En este microcosmos de capitalismo tardío, Hatton representa la única esperanza matemática de evitar que McIlroy consumre su cuarta coronación consecutiva en la Race to Dubai, una competición cuyo nombre evoca más una cacería de tesoros colonial que un deporte. El inglés necesitaría que el campeón del Masters sufriera un colapso existencial en el campo Earth, terreno donde McIlroy reina con la misma naturalidad con que un magnate del petróleo explota un yacimiento virgen.

“Sería una manera increíble de terminar la temporada”, declaró McIlroy con la modestia que caracteriza a quien tiene más trofeos que libros en su biblioteca.

Mientras tanto, Marco Penge, el eterno segundón de esta tragicomedia, disparó un 68 que lo mantiene a nueve golpes de la contienda real, aproximadamente la misma distancia que separa a un aristócrata de su mayordomo.

Pero la verdadera joya de este carnaval de privilegios es el propio Neergaard-Petersen, para quien un buen resultado podría significar la ansiada tarjeta del PGA Tour, el documento que separa a los mortales con talento de los semidioses con agentes.

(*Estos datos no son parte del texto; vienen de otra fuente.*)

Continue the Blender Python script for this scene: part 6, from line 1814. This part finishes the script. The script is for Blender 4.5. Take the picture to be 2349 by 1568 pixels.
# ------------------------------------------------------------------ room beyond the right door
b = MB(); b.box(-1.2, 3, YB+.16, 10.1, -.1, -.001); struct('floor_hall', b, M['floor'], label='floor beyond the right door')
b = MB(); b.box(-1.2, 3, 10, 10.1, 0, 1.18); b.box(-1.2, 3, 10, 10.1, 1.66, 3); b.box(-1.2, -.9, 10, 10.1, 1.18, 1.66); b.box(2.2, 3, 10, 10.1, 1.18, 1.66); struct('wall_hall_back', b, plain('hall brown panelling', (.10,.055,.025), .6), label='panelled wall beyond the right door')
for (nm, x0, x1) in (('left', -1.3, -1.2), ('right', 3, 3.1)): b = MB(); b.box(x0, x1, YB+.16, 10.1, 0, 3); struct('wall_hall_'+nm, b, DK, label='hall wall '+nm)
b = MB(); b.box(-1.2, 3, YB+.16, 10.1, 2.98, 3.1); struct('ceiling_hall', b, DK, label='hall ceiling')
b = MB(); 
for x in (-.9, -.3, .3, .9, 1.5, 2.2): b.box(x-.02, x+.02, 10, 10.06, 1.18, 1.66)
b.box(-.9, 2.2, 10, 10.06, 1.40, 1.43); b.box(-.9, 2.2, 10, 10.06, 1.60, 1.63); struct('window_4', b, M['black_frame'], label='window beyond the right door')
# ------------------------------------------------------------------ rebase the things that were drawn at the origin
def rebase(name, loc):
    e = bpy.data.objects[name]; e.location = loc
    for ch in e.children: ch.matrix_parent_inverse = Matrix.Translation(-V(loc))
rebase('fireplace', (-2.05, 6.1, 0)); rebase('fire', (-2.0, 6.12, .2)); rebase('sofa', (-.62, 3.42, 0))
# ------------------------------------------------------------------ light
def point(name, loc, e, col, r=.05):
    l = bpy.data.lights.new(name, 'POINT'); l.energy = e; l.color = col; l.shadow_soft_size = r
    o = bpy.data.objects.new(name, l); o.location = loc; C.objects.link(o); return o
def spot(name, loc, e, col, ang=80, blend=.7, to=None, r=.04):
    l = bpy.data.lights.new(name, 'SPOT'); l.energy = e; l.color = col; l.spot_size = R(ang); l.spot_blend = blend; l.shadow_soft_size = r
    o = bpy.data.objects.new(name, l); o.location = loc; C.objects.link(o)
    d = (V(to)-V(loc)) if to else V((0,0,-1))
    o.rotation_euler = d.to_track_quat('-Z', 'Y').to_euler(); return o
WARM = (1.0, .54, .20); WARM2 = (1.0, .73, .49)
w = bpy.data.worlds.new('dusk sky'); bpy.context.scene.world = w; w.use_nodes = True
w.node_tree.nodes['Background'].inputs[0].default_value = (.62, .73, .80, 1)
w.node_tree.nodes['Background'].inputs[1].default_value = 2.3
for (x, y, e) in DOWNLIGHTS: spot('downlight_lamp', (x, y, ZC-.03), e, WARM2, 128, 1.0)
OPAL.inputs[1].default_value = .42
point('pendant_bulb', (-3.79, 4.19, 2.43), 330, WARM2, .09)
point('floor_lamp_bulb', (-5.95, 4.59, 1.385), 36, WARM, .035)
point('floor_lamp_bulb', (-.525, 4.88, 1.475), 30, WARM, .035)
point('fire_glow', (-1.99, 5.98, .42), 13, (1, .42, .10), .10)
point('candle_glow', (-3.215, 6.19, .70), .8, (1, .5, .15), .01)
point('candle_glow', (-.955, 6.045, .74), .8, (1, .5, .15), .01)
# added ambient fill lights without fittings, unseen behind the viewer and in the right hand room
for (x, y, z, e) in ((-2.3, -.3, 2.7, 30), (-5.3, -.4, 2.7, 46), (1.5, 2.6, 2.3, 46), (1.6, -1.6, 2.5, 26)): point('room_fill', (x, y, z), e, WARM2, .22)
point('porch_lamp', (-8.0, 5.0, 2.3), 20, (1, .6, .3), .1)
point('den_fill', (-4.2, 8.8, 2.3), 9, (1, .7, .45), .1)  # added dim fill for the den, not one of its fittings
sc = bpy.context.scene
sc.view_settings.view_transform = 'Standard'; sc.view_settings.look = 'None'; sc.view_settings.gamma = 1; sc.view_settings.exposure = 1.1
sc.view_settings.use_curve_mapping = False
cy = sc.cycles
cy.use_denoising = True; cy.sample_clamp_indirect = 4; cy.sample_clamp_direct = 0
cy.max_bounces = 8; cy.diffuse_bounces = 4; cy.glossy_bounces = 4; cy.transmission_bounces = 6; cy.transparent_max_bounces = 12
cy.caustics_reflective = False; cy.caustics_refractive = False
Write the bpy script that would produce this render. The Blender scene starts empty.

El danés confesó con candor casi revolucionario: “He tenido un gran objetivo este año de ver si podía ganar aquí”. Una ambición que, traducida del lenguaje golfístico, significa: “Anhelo unirme definitivamente al uno por ciento”.

El grupo de perseguidores incluye a diversas figuras de la aristocracia deportiva, todos ellos perfectamente conscientes de que en este teatro de lo absurdo, lo único más importante que ganar es aparentar que se está compitiendo democráticamente.